_Dataset excerpt_:
⁂

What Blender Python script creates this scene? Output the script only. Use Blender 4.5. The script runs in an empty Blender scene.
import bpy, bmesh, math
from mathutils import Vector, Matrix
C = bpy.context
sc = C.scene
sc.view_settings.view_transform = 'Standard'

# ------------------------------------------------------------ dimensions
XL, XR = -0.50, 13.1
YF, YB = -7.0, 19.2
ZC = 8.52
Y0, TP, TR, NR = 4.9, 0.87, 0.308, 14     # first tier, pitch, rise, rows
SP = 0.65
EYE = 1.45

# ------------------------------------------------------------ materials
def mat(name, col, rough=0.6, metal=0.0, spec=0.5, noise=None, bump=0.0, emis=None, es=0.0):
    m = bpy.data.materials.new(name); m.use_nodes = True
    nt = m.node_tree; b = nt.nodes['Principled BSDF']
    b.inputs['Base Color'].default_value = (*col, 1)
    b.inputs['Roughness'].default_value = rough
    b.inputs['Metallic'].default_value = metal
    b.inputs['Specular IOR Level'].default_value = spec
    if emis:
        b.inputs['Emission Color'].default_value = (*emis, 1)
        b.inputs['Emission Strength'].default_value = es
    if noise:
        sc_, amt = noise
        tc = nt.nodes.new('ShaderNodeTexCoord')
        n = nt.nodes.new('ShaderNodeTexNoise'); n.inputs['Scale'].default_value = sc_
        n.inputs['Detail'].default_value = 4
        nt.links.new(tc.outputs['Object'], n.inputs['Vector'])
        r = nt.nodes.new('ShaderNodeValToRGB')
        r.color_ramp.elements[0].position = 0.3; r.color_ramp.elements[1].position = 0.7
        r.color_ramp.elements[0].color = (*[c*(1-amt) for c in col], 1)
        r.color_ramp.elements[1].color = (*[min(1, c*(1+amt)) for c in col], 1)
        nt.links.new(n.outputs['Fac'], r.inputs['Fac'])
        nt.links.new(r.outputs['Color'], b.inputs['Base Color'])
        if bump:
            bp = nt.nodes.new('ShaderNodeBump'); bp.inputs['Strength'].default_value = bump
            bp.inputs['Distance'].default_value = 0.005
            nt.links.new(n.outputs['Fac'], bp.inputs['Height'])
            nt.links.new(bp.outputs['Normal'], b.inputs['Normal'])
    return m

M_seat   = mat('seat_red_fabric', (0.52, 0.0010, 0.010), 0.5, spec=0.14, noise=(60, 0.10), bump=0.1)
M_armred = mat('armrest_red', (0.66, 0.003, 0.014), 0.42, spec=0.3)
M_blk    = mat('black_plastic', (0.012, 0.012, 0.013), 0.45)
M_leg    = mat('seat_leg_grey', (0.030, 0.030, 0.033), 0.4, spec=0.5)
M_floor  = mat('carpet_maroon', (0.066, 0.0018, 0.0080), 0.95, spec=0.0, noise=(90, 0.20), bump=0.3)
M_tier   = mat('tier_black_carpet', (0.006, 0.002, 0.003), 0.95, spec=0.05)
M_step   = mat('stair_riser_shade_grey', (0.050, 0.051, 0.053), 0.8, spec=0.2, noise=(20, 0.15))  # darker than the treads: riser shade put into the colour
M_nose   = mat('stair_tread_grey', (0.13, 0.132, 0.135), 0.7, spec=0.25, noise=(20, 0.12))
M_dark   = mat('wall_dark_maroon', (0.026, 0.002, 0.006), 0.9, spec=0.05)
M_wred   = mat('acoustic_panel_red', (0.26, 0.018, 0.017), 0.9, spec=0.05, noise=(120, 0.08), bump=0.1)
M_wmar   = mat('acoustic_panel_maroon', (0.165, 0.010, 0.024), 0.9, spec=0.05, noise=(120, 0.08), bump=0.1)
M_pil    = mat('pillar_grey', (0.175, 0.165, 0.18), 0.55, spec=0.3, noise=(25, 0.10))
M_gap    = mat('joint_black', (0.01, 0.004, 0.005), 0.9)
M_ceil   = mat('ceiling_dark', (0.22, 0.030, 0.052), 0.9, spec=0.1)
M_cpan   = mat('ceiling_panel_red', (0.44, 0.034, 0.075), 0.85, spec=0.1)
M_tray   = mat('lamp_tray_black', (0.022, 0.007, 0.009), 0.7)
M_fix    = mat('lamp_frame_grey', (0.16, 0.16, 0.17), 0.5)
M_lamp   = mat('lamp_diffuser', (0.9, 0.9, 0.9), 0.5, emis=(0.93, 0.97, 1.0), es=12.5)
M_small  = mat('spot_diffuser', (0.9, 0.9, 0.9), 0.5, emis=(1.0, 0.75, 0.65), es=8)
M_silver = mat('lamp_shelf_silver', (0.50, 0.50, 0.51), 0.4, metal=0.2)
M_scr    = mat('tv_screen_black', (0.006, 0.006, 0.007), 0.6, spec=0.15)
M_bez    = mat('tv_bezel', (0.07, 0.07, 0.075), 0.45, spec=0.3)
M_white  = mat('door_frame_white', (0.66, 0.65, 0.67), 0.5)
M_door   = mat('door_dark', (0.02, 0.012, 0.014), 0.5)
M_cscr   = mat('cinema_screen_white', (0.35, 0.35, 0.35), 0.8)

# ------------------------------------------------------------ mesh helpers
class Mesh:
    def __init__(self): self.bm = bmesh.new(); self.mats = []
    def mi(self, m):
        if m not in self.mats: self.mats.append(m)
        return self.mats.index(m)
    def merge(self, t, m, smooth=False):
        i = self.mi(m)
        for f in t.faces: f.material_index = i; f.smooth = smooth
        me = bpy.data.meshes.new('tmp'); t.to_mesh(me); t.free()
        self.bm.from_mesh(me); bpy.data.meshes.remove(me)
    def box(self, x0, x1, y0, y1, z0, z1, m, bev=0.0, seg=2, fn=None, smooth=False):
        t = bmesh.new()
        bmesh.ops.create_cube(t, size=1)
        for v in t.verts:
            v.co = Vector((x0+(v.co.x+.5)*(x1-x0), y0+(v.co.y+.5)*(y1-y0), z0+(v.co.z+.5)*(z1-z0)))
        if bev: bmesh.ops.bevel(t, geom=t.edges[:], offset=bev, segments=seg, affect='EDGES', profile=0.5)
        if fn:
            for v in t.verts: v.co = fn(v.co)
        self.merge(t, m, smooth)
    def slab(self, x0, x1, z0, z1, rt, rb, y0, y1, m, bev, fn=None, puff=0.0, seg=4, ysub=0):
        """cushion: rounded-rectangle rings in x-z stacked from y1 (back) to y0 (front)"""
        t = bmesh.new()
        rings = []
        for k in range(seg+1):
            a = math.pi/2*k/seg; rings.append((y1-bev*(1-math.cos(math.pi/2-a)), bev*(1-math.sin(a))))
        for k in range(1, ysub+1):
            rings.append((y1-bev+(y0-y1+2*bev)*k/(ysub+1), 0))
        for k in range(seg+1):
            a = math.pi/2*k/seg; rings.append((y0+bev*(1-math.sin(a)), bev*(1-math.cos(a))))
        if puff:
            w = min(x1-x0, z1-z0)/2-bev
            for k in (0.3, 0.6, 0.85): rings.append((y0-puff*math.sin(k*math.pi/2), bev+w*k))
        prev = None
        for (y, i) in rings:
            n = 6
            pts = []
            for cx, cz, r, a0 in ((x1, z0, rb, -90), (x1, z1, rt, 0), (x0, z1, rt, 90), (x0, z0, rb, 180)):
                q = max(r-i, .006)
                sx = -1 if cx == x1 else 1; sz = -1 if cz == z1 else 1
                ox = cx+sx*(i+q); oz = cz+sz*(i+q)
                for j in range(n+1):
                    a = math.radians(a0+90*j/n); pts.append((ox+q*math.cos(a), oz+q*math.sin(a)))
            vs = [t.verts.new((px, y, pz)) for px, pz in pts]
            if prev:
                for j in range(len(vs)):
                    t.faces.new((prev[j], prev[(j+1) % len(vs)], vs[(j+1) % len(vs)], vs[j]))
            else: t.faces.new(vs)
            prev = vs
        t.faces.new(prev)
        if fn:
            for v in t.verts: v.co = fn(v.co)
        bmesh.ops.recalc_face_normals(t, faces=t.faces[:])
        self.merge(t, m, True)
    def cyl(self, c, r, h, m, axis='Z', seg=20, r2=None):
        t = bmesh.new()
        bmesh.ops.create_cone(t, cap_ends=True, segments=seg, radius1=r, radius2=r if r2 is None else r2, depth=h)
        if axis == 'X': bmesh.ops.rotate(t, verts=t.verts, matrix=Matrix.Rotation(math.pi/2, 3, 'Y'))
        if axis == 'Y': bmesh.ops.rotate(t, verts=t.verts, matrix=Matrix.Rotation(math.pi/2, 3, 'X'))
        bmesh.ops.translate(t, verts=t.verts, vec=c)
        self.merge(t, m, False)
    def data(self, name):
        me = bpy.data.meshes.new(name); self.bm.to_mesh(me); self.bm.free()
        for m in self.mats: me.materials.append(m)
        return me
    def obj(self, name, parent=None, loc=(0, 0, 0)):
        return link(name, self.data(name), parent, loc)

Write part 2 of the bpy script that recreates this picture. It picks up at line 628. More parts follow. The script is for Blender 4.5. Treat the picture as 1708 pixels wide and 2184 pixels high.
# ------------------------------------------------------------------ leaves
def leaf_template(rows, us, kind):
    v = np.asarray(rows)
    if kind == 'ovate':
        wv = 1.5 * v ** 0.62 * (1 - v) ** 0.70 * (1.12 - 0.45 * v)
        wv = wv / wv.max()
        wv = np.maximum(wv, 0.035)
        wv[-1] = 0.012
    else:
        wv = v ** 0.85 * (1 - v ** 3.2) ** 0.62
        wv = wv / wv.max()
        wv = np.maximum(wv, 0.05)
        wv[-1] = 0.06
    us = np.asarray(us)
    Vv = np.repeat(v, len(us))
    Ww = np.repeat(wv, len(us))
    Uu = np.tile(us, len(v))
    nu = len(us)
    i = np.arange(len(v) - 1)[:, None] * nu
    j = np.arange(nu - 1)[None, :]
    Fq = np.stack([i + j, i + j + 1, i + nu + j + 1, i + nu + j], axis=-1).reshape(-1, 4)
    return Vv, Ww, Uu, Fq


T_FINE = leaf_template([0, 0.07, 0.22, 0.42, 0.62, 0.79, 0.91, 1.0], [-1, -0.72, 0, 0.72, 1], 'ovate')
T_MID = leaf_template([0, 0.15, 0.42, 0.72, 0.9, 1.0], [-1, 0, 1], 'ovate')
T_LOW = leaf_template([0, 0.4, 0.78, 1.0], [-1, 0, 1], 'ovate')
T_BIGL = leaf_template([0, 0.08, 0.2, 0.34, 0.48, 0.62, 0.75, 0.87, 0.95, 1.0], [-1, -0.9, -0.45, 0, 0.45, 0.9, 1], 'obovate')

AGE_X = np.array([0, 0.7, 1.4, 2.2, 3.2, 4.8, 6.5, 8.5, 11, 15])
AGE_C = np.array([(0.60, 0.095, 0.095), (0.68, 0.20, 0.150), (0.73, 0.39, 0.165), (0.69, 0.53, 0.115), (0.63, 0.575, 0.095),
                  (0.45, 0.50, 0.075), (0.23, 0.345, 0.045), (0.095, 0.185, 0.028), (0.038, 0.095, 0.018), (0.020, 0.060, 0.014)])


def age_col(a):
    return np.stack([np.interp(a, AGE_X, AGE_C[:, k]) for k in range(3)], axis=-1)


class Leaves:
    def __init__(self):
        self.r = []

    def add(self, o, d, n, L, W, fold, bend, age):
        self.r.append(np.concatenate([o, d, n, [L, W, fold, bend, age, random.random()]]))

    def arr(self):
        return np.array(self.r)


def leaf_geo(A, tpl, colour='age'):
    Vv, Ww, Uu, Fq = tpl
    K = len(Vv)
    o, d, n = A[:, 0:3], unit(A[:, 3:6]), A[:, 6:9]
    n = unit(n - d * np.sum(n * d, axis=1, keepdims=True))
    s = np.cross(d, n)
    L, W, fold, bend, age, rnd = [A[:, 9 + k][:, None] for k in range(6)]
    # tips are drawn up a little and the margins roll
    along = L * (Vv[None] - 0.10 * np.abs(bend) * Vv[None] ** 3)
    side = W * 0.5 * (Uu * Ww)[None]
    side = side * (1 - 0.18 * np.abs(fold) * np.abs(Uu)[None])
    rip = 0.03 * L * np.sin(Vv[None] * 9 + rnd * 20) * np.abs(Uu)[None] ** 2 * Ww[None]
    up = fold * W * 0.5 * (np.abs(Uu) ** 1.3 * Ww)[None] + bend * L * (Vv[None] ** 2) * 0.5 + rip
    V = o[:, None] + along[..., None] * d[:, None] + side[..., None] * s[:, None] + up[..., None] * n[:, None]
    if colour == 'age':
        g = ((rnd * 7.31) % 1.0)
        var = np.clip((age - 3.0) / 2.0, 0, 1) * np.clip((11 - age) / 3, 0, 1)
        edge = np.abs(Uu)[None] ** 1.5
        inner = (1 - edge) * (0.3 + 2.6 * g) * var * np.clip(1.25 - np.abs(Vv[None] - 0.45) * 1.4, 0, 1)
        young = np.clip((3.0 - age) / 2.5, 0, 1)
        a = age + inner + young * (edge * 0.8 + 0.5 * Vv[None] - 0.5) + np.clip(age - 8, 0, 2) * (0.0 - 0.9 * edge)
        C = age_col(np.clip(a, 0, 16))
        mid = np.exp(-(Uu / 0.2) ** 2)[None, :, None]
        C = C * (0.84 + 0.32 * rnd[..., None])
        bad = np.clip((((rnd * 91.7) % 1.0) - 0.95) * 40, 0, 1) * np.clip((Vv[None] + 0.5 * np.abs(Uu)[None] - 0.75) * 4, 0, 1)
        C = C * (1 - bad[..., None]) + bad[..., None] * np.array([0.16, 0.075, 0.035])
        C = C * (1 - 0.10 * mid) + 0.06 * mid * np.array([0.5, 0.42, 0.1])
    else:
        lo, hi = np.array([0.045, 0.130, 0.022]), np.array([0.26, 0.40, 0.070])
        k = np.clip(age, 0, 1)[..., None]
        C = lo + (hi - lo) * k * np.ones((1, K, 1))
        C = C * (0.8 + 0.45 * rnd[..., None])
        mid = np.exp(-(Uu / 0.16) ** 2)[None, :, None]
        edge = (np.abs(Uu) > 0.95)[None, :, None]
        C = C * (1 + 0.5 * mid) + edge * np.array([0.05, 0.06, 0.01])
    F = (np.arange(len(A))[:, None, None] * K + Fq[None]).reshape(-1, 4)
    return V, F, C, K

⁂

_WRITTEN INSTRUCTION_:
Among the lines of the material, find those that hold the word "scene" and copy them.

_CORRECT RESPONSE_:
What Blender Python script creates this scene? Output the script only. Use Blender 4.5. The script runs in an empty Blender scene.
sc = C.scene